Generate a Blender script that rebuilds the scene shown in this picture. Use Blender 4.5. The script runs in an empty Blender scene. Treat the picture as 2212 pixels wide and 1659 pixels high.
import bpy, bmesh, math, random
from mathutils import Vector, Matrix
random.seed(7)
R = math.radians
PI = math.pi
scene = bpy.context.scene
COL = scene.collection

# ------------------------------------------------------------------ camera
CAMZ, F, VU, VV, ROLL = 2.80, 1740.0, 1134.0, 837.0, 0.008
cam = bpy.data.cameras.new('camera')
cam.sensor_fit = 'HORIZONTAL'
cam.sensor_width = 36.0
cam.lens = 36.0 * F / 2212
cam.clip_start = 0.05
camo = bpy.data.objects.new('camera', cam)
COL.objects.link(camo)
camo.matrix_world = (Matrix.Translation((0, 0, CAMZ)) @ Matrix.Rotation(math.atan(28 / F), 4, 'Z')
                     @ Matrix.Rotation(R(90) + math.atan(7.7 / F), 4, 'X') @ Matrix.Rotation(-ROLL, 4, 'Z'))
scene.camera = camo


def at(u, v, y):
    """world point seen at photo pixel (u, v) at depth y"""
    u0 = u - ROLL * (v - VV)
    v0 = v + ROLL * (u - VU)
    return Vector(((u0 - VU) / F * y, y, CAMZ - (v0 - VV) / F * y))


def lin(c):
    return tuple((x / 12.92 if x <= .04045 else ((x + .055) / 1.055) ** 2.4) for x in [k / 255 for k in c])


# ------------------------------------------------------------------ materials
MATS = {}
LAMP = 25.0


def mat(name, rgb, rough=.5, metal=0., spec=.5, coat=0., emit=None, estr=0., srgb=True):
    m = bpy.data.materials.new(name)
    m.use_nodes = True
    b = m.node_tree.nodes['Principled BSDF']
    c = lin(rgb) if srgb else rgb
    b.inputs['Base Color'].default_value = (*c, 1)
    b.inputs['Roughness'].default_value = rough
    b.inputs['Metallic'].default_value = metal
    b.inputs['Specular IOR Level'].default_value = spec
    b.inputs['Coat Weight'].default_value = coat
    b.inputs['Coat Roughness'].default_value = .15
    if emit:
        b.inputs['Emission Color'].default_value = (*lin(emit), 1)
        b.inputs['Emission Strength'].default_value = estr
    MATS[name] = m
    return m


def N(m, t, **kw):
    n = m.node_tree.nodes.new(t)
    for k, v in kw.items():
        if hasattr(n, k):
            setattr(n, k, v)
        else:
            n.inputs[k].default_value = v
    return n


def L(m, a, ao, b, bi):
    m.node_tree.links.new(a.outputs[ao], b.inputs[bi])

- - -

◆ **Instructions to follow**:
Only the lines from the beginning of the material above through the line with "LAMP = 25.0" are wanted; extract them exactly.

◆ **Solution to this task**:
Generate a Blender script that rebuilds the scene shown in this picture. Use Blender 4.5. The script runs in an empty Blender scene. Treat the picture as 2212 pixels wide and 1659 pixels high.
import bpy, bmesh, math, random
from mathutils import Vector, Matrix
random.seed(7)
R = math.radians
PI = math.pi
scene = bpy.context.scene
COL = scene.collection

# ------------------------------------------------------------------ camera
CAMZ, F, VU, VV, ROLL = 2.80, 1740.0, 1134.0, 837.0, 0.008
cam = bpy.data.cameras.new('camera')
cam.sensor_fit = 'HORIZONTAL'
cam.sensor_width = 36.0
cam.lens = 36.0 * F / 2212
cam.clip_start = 0.05
camo = bpy.data.objects.new('camera', cam)
COL.objects.link(camo)
camo.matrix_world = (Matrix.Translation((0, 0, CAMZ)) @ Matrix.Rotation(math.atan(28 / F), 4, 'Z')
                     @ Matrix.Rotation(R(90) + math.atan(7.7 / F), 4, 'X') @ Matrix.Rotation(-ROLL, 4, 'Z'))
scene.camera = camo


def at(u, v, y):
    """world point seen at photo pixel (u, v) at depth y"""
    u0 = u - ROLL * (v - VV)
    v0 = v + ROLL * (u - VU)
    return Vector(((u0 - VU) / F * y, y, CAMZ - (v0 - VV) / F * y))


def lin(c):
    return tuple((x / 12.92 if x <= .04045 else ((x + .055) / 1.055) ** 2.4) for x in [k / 255 for k in c])


# ------------------------------------------------------------------ materials
MATS = {}
LAMP = 25.0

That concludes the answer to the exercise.